Personally I'd consider UST a more generic alternative -- and will consider using it for my own stories when necessary! -- but I also don't think it always applies to stories that are considered pre-slash (etc), since the characters themselves might not realize that UST is happening.
no subject
I think that you have an important insight there, where you speculate that "UST" may be used more often to describe the canon situation, while "pre-whichever" is used to describe the task set for the fanfiction story.
>"...whereas if the pairing is so subtly implied that it can be easily overlooked, then I'd rather not have the author telling me that I'm "supposed" to be reading the story as..."
Yes. I've often felt that if a pairing is implied, and the author instead wishes it to be explicit, then the author should rewrite the story to make the text do what the author wishes it to, and not try to make tags/labels/warnings outside the text force this interpretation for the reader.
But then I remember the widespread prejudice against gen.

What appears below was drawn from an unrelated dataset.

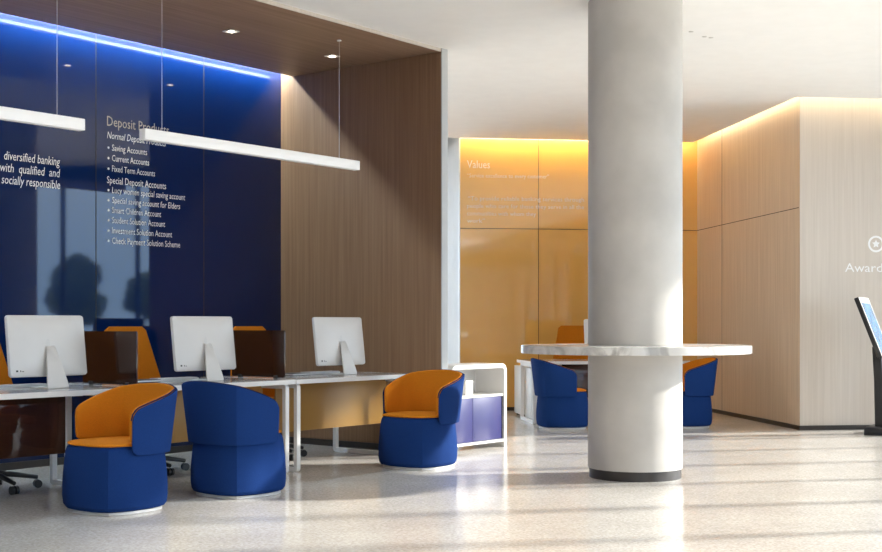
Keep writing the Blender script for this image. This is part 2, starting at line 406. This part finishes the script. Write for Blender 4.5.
# ------------------------------------------------------------------ tub chairs
def side_curve(n=14, turn=33):
    pts = [(0., 0.)]; ts = [k/n for k in range(n+1)]
    for a, b in zip(ts[:-1], ts[1:]):
        t = (a+b)/2; s = max(0, (t-.12)/.88); s = s*s*(3-2*s)*.6+s*.4
        ph = math.radians(turn)*s
        pts.append((pts[-1][0]-math.sin(ph)/n, pts[-1][1]+math.cos(ph)/n))
    # x = a + px, y = py, with x == y at the corner
    a = pts[-1][1]-pts[-1][0]
    return [((a+p[0])/pts[-1][1], p[1]/pts[-1][1]) for p in pts]      # corner at (1, 1)
SIDE = side_curve(14, 31)
def plan(c, n=14):
    """closed outline with a soft crease at each corner; c = corner half-coordinate"""
    c *= .955
    full = [(x, -y) for x, y in SIDE[::-1]] + [(x, y) for x, y in SIDE[1:]]
    out = []
    for q in range(4):
        ca, sa = math.cos(q*PI/2), math.sin(q*PI/2)
        out += [(c*(x*ca-y*sa), c*(x*sa+y*ca)) for x, y in full[:-1]]
    return out
def make_tub(label, mw, group):
    t = empty('tub_chair', mw)
    # plinth
    bm = bmesh.new()
    add_loft(bm, [[Vector((x, y, z)) for x, y in plan(c)] for c, z in ((.205, .0), (.220, .002), (.220, .020))])
    link('plinth', bm, M['satin'], t, smooth=20)['label'] = 'thin metal plinth'
    bm = bmesh.new()
    prof = ((.210, .0205), (.230, .027), (.242, .05), (.247, .10), (.247, .17), (.243, .25), (.237, .33), (.231, .39), (.225, .415), (.214, .428))
    add_loft(bm, [[Vector((x, y, z)) for x, y in plan(c)] for c, z in prof])
    link('base', bm, M['blue_fabric'], t, smooth=20)
    bm = bmesh.new()
    prof = ((.210, .4285), (.221, .431), (.2235, .437), (.220, .445), (.203, .452), (.15, .456), (.07, .458), (.01, .459))
    add_loft(bm, [[Vector((x, y, z)) for x, y in plan(c)] for c, z in prof])
    link('seat_cushion', bm, M['orange_fabric'], t, smooth=25)['label'] = 'orange seat cushion'
    # wrap-around back: outer blue shell and inner orange lining; front of the chair is +x
    P = plan(1.0); n = len(P)                       # starts at corner (1,-1) going up the +x side
    k = len(SIDE)-1
    xe = .10
    def path(c):
        pts = [Vector((x*c, y*c, 0)) for x, y in P]
        seq = pts[2*k:] + pts[:1]                   # corner (1,1) round the back to corner (1,-1)
        inner = [p for p in seq if p.x <= xe]
        i0 = seq.index(inner[0]); i1 = seq.index(inner[-1])
        def cut(a, b): f = (xe-a.x)/(b.x-a.x); return a.lerp(b, f)
        s = cut(seq[i0-1], seq[i0]); e = cut(seq[i1], seq[i1+1])
        line = [s]+inner+[e]
        # resample finer near the ends
        out = []
        for a, b in zip(line[:-1], line[1:]):
            m = max(1, int((b-a).length/.012)); out += [a.lerp(b, j/m) for j in range(m)]
        return out+[line[-1]]
    def shell(c0, c1, zb, dz):
        A_, B_ = path(c0), path(c1)
        N = len(B_)
        L = [0.]
        for a, b in zip(B_[:-1], B_[1:]): L.append(L[-1]+(b-a).length)
        rings, tops = [], []
        for i in range(N):
            b = B_[i]; a = A_[min(range(len(A_)), key=lambda q: abs(q/(len(A_)-1)-i/(N-1)))]
            fa = i/(N-1)*(len(A_)-1); q = min(int(fa), len(A_)-2); a = A_[q].lerp(A_[q+1], fa-q)
            d = min(L[i], L[-1]-L[i])
            half = L[-1]/2; dc = abs(L[i]-half); zt = .805+dz-(.03*min(1, dc/.27)**2 + max(0, dc-.27)*.36)
            lo = zb
            R1, R2 = .06, .045
            if d < R1: zt -= R1-math.sqrt(max(0, R1*R1-(R1-d)**2))
            if d < R2: lo += R2-math.sqrt(max(0, R2*R2-(R2-d)**2))
            w = 1.0
            if d < .014: w = math.sqrt(max(.05, 1-(1-d/.014)**2))
            mid = (a+b)/2; hv = (b-a)/2*w
            r = min(hv.length, .012); flare = hv.normalized()
            def pt(s, z):                             # outward lean: wider at the top
                ln = (z-.37)/.43*.052*min(1, max(.25, (.12-b.x)/.3))
                p = mid+flare*s+Vector((b.x, b.y, 0)).normalized()*ln; return Vector((p.x, p.y, z))
            hw = hv.length; ringp = []
            for cxs, czs, a0 in ((hw-r, zt-r, 0), (-hw+r, zt-r, PI/2), (-hw+r, lo+r, PI), (hw-r, lo+r, 1.5*PI)):
                for m in range(4):
                    an = a0+PI/2*m/3; ringp.append(pt(cxs+r*math.cos(an), czs+r*math.sin(an)))
            zs = [ringp[-1].z+(ringp[0].z-ringp[-1].z)*f for f in (.33, .66)]
            for z in zs: ringp.append(pt(hw, z))
            rings.append(ringp); tops.append((pt(hw-.004, zt-.002), pt(0, zt)))
        bm = bmesh.new(); add_loft(bm, rings)
        return bm, tops, rings
    b1, tops, rg = shell(.2475, .2585, .372, 0)
    link('back_shell', b1, M['blue_fabric'], t, smooth=22)
    b2, tops2, rg2 = shell(.2265, .2470, .446, .002)
    link('back_lining', b2, M['orange_fabric'], t, smooth=22)['label'] = 'orange inner lining'
    bm = bmesh.new(); add_tube(bm, [(a+b)/2 + Vector((0, 0, -.001)) for (_, a), (_, b) in zip(tops, tops2) ], .0045, 6) if len(tops) == len(tops2) else add_tube(bm, [a for a, _ in tops], .004, 6)
    link('piping', bm, M['navy'], t)['label'] = 'dark navy piping'
    # dark channel under the shell where it meets the base
    tag(t, label, 'chair', group)
    return t
G = 'blue and orange tub chairs'
def chmat(X, Y, ang): return Matrix.Translation((X, Y, 0)) @ Matrix.Rotation(ang, 4, 'Z')
tub = make_tub('nearest tub chair with orange seat and inner back showing, by the left edge', chmat(-2.106, 8.17, AZ+PI), G)
dup(tub, chmat(-1.432, 8.94, AZ), 'tub chair seen from behind as all navy blue, in front of the middle desk', G)
dup(tub, chmat(-.193, 10.63, AZ+PI), 'sunlit tub chair with orange inner back beside the white shelf unit', G)
dup(tub, at(FB, -2.60, .63, 0, 0), 'far tub chair just left of the concrete column, its blue back to the left', G)
dup(tub, at(FB, -1.14, .62, 0, PI), 'far tub chair right of the column under the marble counter edge', G)

# ------------------------------------------------------------------ desks
def make_desk(mw, L, D, label, group, panel, pmat, zt=.752, py=.28, divider_at=None):
    t = empty('desk', mw)
    box('desktop', (.0035, L-.0035), (.0035, D), (zt-.034, zt), M['top_grey'], t, mw)['label'] = 'light grey top surface'
    box('edge_band', (0, L), (0, .003), (zt-.036, zt+.0005), M['white_top'], t, mw)['label'] = 'white front edge'
    for x in (0, L-.003): box('edge_band', (x, x+.003), (.0032, D), (zt-.036, zt+.0005), M['white_top'], t, mw)['label'] = 'white end edge'
    for x in (.04, L-.08):
        bm = bmesh.new(); add_loop_frame(bm, x, x+.04, .035, D-.04, 0, zt-.036, .036, .03)
        link('leg_frame', bm, M['white_metal'], t, mw, 30)
    box('crossbeam', (.085, L-.085), (D*.55, D*.55+.04), (zt-.075, zt-.036), M['white_metal'], t, mw)
    if panel:
        p = box('modesty_panel', panel, (py, py+.012), (.30, zt-.036), pmat, t, mw, bev=.002)
        p['label'] = 'see-through tinted panel hung under the top'
        for x in (panel[0]+.18, panel[1]-.18):
            box('panel_bracket', (x-.02, x+.02), (py+.012, py+.03), (zt-.07, zt-.036), M['black'], t, mw)
    tag(t, label, 'desk', group); return t
DG = 'white desks along the blue wall'
DESK = [(-1.84, 1.55, 'white desk nearest the brown wood wall, amber panel below', (.07, 1.48), M['amber']),
        (-3.395, 1.55, 'white desk in the middle, behind the all-blue chair back', (.07, 1.48), M['amber']),
        (-4.95, 1.55, 'white desk cut by the left edge of the photo, dark panel below', (.07, 1.14), M['brown'])]
for x, L, lab, pn, pm in DESK:
    make_desk(at(FA, x, .04), L-.005, 1.0, lab, DG, pn, pm, py=.31)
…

It often seemed to me -- at least in years gone by; perhaps it's no longer like this! -- that some people were labeling their gen stories "pre-slash" in order to gain more readers. Gen stories got ignored. "Pre-slash" stories were almost as widely read as slash stories. The vast majority of readers wanted slash; and then the next demographic group down in population was the het readers; in so many fandoms, at least then, it seemed that only a slight minority genuinely desired gen.
>"...I also don't think ["UST"] always applies to stories that are considered pre-slash (etc), since the characters themselves might not realize that UST is happening."
You're absolutely right that "pre-relationship" (of whichever stripe) and "UST" aren't synonymous, although they very often overlap, depending on the fandom and the characters. The point you make here and the point Sharpest_Asp makes about Hero/Villain attraction in DC (above in this thread) both support that amply from completely different angles.
I do think that UST may also happen without the characters' conscious knowledge in some situations, though, equally as much as the characters may be unaware of "pre-relationship" unfolding around them. Especially for romantically inexperienced characters, or distracted or impaired characters, or characters with some obstacle from a belief system (honor, religion, code of conduct, etc.), the effects of UST may significantly affect their behavior before registering on their conscious perceptions.
So I suppose that the question of applicability, as we're defining the terms, comes down to who is supposed to know: the author, the reader, the characters. I think that we can dispense with the characters; they don't need to know what they're living through. ;-) I'd prefer the reader to know from the text, not only the tags. Some authors seem to want the reader to know only from the tags, though, not the text. Hmmmm.